4/10
Stones roll downhill
4 August 2010
Outside of a few tunes (Start Me Up to name one) nearly all of the Rolling Stones best work was behind them by 1975. Their popularity however was bigger than ever and the once scruffy arena band was now playing stadiums with stages larger than some of the clubs they started out in. With Let's Spend the Night Together we are given front row seats to the tawdry spectacle but after a song or two you'll be looking for the exit sign.

Director Hal Asby opens things in an interesting way as his camera roams the stage picking up the principles before suddenly going into Under My Thumb before an audience that looks as vast as the Atlantic but like everything else in this concert it lacks the power of place and impact of the Maysles documentation of it in Gimme Me Shelter.

Jagger is energetic throughout as he hops and preens about but his voice is hoarse much of the time and do we really need his guitar work? It's bad enough that Ron Wood is holding up Keith Richards most of the way. They do mostly poor covers (All Down the Line is a disaster) and turn things into a real three ring circus with Honky Tonk Woman parading a bunch of tarted up floozies (led by Jerry Hall and including I guess Ron Wood's little girl) to cavort the stage.

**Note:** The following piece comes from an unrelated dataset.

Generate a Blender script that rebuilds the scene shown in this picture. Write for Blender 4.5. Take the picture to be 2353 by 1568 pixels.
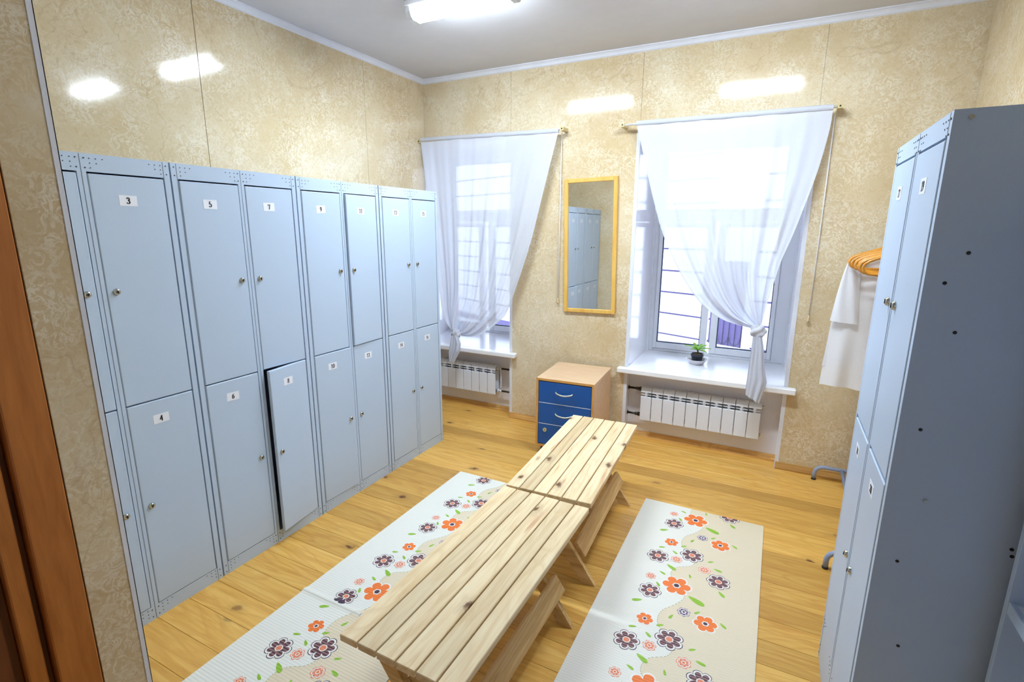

During Time is on our Side Ashby diverts us from the carnival atmosphere on the midway to nostalgically return us to the 60s with documentary footage of the original band's compliment, Pope Paul and a severed Vietnamese head (Hal always was a counter culture rascal). But then it's back to the landing field for more Jagger vamping, Richard posing, Watts sober steady drumming and the unaffected stoicism of bassist Bill Wyman probably eying one of the thousands of groupies he laid claim to.

Let's Spend the Night Together is the Stones after they reached legendary status. Their venues and production values may be bigger and slicker but the quality is stale and forced, making it almost a parody of the once tight and original R&B band that hit the big time and slowly evaporated into a stagy musical revue.